Les grosses fortunes foncières se concentreront-elles uniquement sur les bois, les forêts et les maisons de ville, après avoir abandonné les propriétés culturales ? Il n’y a peut-être pas lieu de le penser. Croirons-nous au contraire ceux qui prétendent que les changemens économiques produits par la concurrence américaine auront pour résultat, dans certaines régions, de déprécier la petite et la moyenne propriété pour ne favoriser que les grands domaines et les parcelles subdivisées ?

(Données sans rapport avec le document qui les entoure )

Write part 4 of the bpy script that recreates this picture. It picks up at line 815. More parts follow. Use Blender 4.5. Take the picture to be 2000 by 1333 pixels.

Faut-il parler aussi des châteaux et des parcs qui offusquent certains préjugés vulgaires ? Rien n’est délicat comme de plaider pro domo sua. On peut toutefois faire remarquer en passant que les arbres et les prairies de ces domaines de luxe en valent d’autres. En définitive, il s’agit de savoir si des châtelains apportent, dans les localités qu’ils habitent, plus d’argent, sous une forme ou sous une autre, qu’ils n’en emportent. Qu’on procède à une enquête sérieuse à ce sujet sur les châteaux de Seine-et-Oise et de Seine-et-Marne, par exemple, et que leurs adversaires et leurs défenseurs conviennent de payer, les uns ou les autres, selon le résultat, en don gratuit aux pauvres de chaque paroisse, une somme égale à la différence qui ressortira entre les recettes et les dépenses réalisées depuis trente ans dans ces habitations onéreuses. D’ailleurs ces demeures de plaisance souvent, plus austères qu’on ne pourrait le supposer, sont si peu nombreuses que, sur les 38 millions 1/2 d’impôt acquittés par la propriété bâtie, elles ne paient que 685,600 Ir.[1]. Ni les fermages, ni les châteaux, ni la grande propriété libre ne portent aucun préjudice à la production et à la richesse générale en théorie ou en pratique.

Ce n’est donc ni par la suppression du fermage ni par le transfert de la propriété en d’autres mains que peut être conjurée ou adoucie la crise agricole si grave qui atteint le pays tout entier.

Il n’est pas permis non plus de soutenir qu’une forte dépréciation infligée à toute une catégorie de la richesse nationale fixe et productive ne fût pas un véritable désastre.

Que les fermiers cherchent à faire baisser le plus possible le taux de leurs locations et les propriétaires à les faire monter, rien de plus simple et de plus juste ; cela rentre dans le libre débat

  1. Journal d’agriculture pratique, 7 avril 1881.